Dow Jones Newswires (Paris) -Automobile sales in France in February surged 14% year-on-year as orders remained strong, buoyed by discounting, commercial fleet renewals and deliveries of cars ordered in December before government incentives expired.
The French automobile manufacturers association, known by the French-language acronym CCFA, Tuesday said new-car registrations rose to 204,486 passenger cars last month. Registrations rose 8.2% in January for the same reasons.
A senior CCFA official told Dow Jones Newswires car registration data will remain strong at least through March, although given the high volume of cars sold in the second half of last year there should be a weaker year-on-year sales trend in the last six months of 2011.
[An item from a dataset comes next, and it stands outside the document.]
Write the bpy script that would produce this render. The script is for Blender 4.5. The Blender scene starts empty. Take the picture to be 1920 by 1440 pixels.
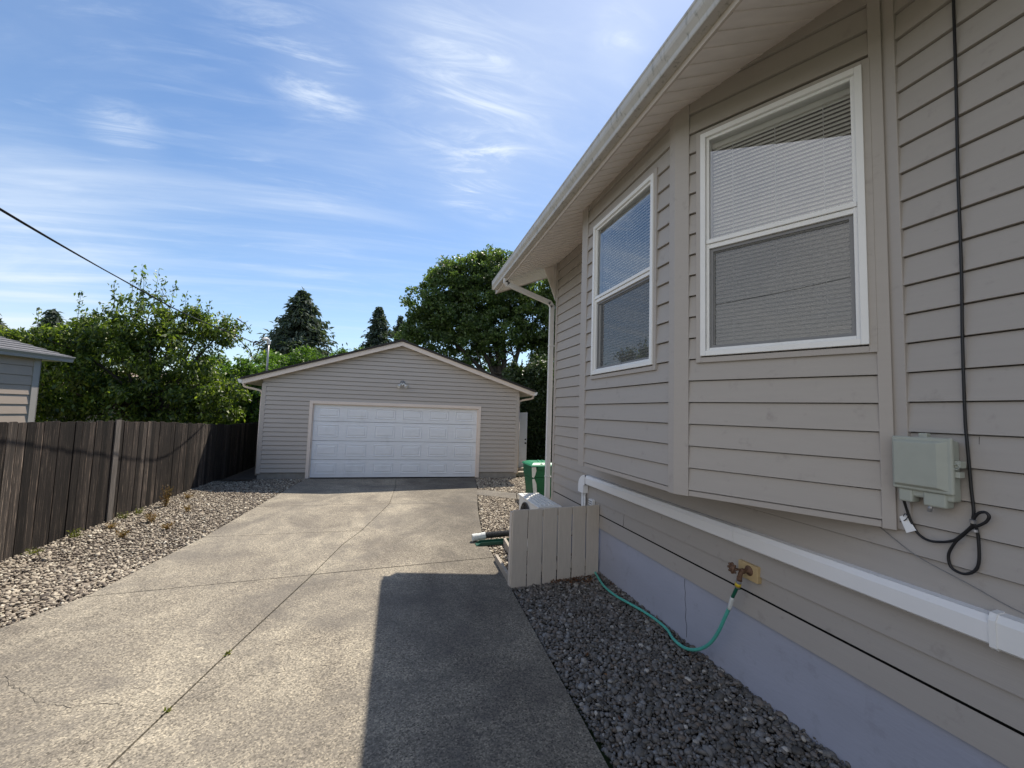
import bpy, math, random
import numpy as np
from mathutils import Vector, Matrix
R = math.radians
random.seed(7); rng = np.random.default_rng(11)
C = bpy.context.scene.collection
sc = bpy.context.scene

# ------------------------------------------------------------------ camera
F, PITCH, ROLL, YAW, H = 770.0, R(4.01), R(1.85), R(15.69), 2.02
cam = bpy.data.objects.new('camera', bpy.data.cameras.new('camera')); C.objects.link(cam)
cam.data.sensor_width = 36; cam.data.lens = 36 * F / 1920
cam.data.clip_start = 0.05; cam.data.clip_end = 2000
Mw = Matrix.Rotation(-YAW, 3, 'Z') @ Matrix.Rotation(R(90) + PITCH, 3, 'X') @ Matrix.Rotation(-ROLL * -1, 3, 'Z')
cam.matrix_world = Matrix.Translation((0, 0, H)) @ Mw.to_4x4()
sc.camera = cam

# ------------------------------------------------------------------ world, sun, exposure
SUN = Vector((0.378, 0.485, 1.0)).normalized()
sun_el = math.asin(SUN.z); sun_az = math.atan2(SUN.x, SUN.y)
w = bpy.data.worlds.new('World'); sc.world = w; w.use_nodes = True
nt = w.node_tree; nt.nodes.clear()
def N(nt, t, **k):
    n = nt.nodes.new(t)
    for a, b in k.items():
        if a.startswith('i_'):
            n.inputs[int(a[2:]) if a[2:].isdigit() else a[2:].replace('_', ' ')].default_value = b
        else: setattr(n, a, b)
    return n
def mth(nt, op, a, b=None, clamp=False):
    n = nt.nodes.new('ShaderNodeMath'); n.operation = op; n.use_clamp = clamp
    for i, v in enumerate((a, b)):
        if v is None: continue
        if isinstance(v, (int, float)): n.inputs[i].default_value = v
        else: nt.links.new(v, n.inputs[i])
    return n.outputs[0]
def ramp(nt, fac, stops, interp='LINEAR'):
    n = nt.nodes.new('ShaderNodeValToRGB'); n.color_ramp.interpolation = interp
    e = n.color_ramp.elements
    while len(e) < len(stops): e.new(0.5)
    for q, (p, c) in zip(e, stops):
        q.position = p; q.color = c if len(c) == 4 else (*c, 1)
    if fac is not None: nt.links.new(fac, n.inputs[0])
    return n.outputs[0]
def mix(nt, fac, a, b, mode='MIX'):
    n = nt.nodes.new('ShaderNodeMix'); n.data_type = 'RGBA'; n.blend_type = mode
    for s, v in ((n.inputs[0], fac), (n.inputs[6], a), (n.inputs[7], b)):
        if isinstance(v, (int, float)): s.default_value = v
        elif isinstance(v, tuple): s.default_value = v if len(v) == 4 else (*v, 1)
        else: nt.links.new(v, s)
    return n.outputs[2]
sky = N(nt, 'ShaderNodeTexSky', sky_type='NISHITA', sun_disc=False, sun_elevation=sun_el, sun_rotation=sun_az,
        altitude=50, air_density=1.0, dust_density=0.3, ozone_density=3.0)
geo = N(nt, 'ShaderNodeTexCoord')
sep = N(nt, 'ShaderNodeSeparateXYZ'); nt.links.new(geo.outputs['Generated'], sep.inputs[0])
zz = mth(nt, 'ADD', mth(nt, 'MAXIMUM', sep.outputs[2], 0.0), 0.16)
u = mth(nt, 'DIVIDE', sep.outputs[0], zz); v = mth(nt, 'DIVIDE', sep.outputs[1], zz)
cmb = N(nt, 'ShaderNodeCombineXYZ'); nt.links.new(u, cmb.inputs[0]); nt.links.new(v, cmb.inputs[1])
def cloud(rot, sx, sy, scale, dist, lo, hi, off=0.0, detail=7, rough=0.6):
    mp = N(nt, 'ShaderNodeMapping'); nt.links.new(cmb.outputs[0], mp.inputs[0])
    mp.inputs['Rotation'].default_value = (0, 0, R(rot)); mp.inputs['Scale'].default_value = (sx, sy, 1)
    mp.inputs['Location'].default_value = (off, off * .7, 0)
    n = N(nt, 'ShaderNodeTexNoise'); nt.links.new(mp.outputs[0], n.inputs['Vector'])
    n.inputs['Scale'].default_value = scale; n.inputs['Detail'].default_value = detail
    n.inputs['Roughness'].default_value = rough; n.inputs['Distortion'].default_value = dist
    return ramp(nt, n.outputs[0], [(lo, (0, 0, 0)), (hi, (1, 1, 1))], 'EASE')
def patch(dx, dy, dz, rad, soft=1.0):          # 1 near a sky direction, fading to 0
    d = Vector((dx, dy, dz)).normalized()
    n = N(nt, 'ShaderNodeVectorMath', operation='DISTANCE'); nt.links.new(geo.outputs['Generated'], n.inputs[0]); n.inputs[1].default_value = d
    m = N(nt, 'ShaderNodeMapRange', interpolation_type='SMOOTHSTEP'); nt.links.new(n.outputs['Value'], m.inputs[0])
    m.inputs[1].default_value = rad; m.inputs[2].default_value = rad * (1 - soft); m.inputs[3].default_value = 0; m.inputs[4].default_value = 1
    return m.outputs[0]
veil = cloud(35, 0.55, 1.6, 1.1, 1.0, 0.38, 0.80)
wisp = cloud(20, 0.8, 3.2, 2.3, 2.4, 0.46, 0.78, 3.1)
fine = cloud(-35, 0.8, 2.6, 3.6, 1.1, 0.42, 0.78, 7.7, 10, 0.64)
streak = cloud(6, .35, 3.0, 1.5, .5, .44, .70, 5.2, 7, .55)
m1 = mth(nt, 'MULTIPLY', veil, 0.13)
m2 = mth(nt, 'MULTIPLY', mth(nt, 'MULTIPLY', wisp, mth(nt, 'ADD', fine, 0.35)), 0.16)
# a few brighter wisps at fixed sky directions
pw = None
for (dx, dy, dz, rad, s) in [(-.21, 1, .76, 0.11, 1.0), (-.564, 1, .543, 0.07, 0.75), (.14, 1, .80, 0.26, 0.6), (.577, 1, 1.08, .08, .9), (.19, 1, .59, 0.12, 0.8),
                             (-.35, 1, .95, .15, .5)]:
    q = mth(nt, 'MULTIPLY', mth(nt, 'MULTIPLY', patch(dx, dy, dz, rad), mth(nt, 'ADD', fine, 0.12)), s)
    pw = q if pw is None else mth(nt, 'ADD', pw, q)
pw = mth(nt, 'ADD', pw, mth(nt, 'MULTIPLY', mth(nt, 'MULTIPLY', patch(-.92, 1, .17, .36), mth(nt, 'ADD', veil, .35)), .75))
for (dx, dy, dz, rad, sm) in [(-.20, 1, .40, .32, .36), (-.62, 1, .34, .26, .42)]:
    pw = mth(nt, 'ADD', pw, mth(nt, 'MULTIPLY', mth(nt, 'MULTIPLY', patch(dx, dy, dz, rad), mth(nt, 'ADD', streak, .15)), sm))
pw = mth(nt, 'ADD', pw, mth(nt, 'MULTIPLY', mth(nt, 'MULTIPLY', patch(.28, 1, .82, .50), mth(nt, 'ADD', veil, .55)), .32))
low = N(nt, 'ShaderNodeMapRange', interpolation_type='SMOOTHSTEP'); nt.links.new(sep.outputs[2], low.inputs[0])
low.inputs[1].default_value = 0.40; low.inputs[2].default_value = 0.02; low.inputs[3].default_value = 0; low.inputs[4].default_value = 0.18
near_sun = mth(nt, 'MULTIPLY', patch(SUN.x, SUN.y, SUN.z, 0.85), 0.10)
f = mth(nt, 'ADD', mth(nt, 'ADD', mth(nt, 'ADD', m1, m2), mth(nt, 'ADD', pw, low.outputs[0])), near_sun)
f = mth(nt, 'MINIMUM', f, 0.93)
hs = N(nt, 'ShaderNodeHueSaturation'); nt.links.new(sky.outputs[0], hs.inputs['Color'])
hs.inputs['Saturation'].default_value = 1.08; hs.inputs['Value'].default_value = 1.0
skyc = mix(nt, f, hs.outputs[0], (5.3, 5.9, 6.7))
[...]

CCFA's director of communications Francois Roudier said in a telephone interview that this year had been expected to be strong. But French car manufacturer order books have been stronger than predicted. Orders also have been helped by pent-up commercial fleet renewals as the economy and business prospects improve.
Roudier revised expectations for French car sales this year to more than 2 million units from less than 2 million units seen a month ago. The revised figure still is below the bumper automotive year in 2010, when 2.25 million vehicles were sold.
France's biggest and Europe's second-largest automaker PSA Peugeot-Citroen SA (UG.FR) said the outlook for the European automobile market was slightly better than previously expected.
"We're starting the year more strongly than we expected," said Jean-Marc Gales, the head of the company's two brands."We haven't seen the drop in orders in France that we expected" following the withdrawal of a government scrapping incentive at the end of last year."We can't rule out a pleasant surprise" in terms of sales for the full year, Gales told reporters at the Geneva international auto show.
The CCFA said PSA's French registrations jumped 11% last month, with the Peugeot brand alone boosting sales 12% on the year, with those of Citroen up 10%.
French market chief at the country's No. 2 automaker Renault SA (RNO.FR), Bernard Cambier, said in a statement that despite supply constraints, the company's French business in the first months of this year was on track to meet the 2011 sales objective of a market share similar to that of last year. Cambier said the group's order book for passenger cars and light-commercial vehicles were brimming.
Renault pushed up group sales in France 14% last month from a year earlier, with those under the Renault brand alone up 18%. Renault's Dacia Romanian-based budget car unit saw French registrations drop 8.9%, hurt by supply the constraints. A Renault spokeswoman said the company overall was prevented from delivering some cars because of difficulties in obtaining parts. The models affected include the Megane, Clio and Dacia Duster, she said, although she declined to identify the supplier or suppliers."We are helping them solve the problem," she said.
Another positive signal from the market was the 14% rise in light-commercial vehicle sales in France last month after softness last year and the year before."LCVs are doing well and that shows the economy is performing," Roudier said. In the first two months of this year, light-vehicle sales were up 11%, the CCFA data show.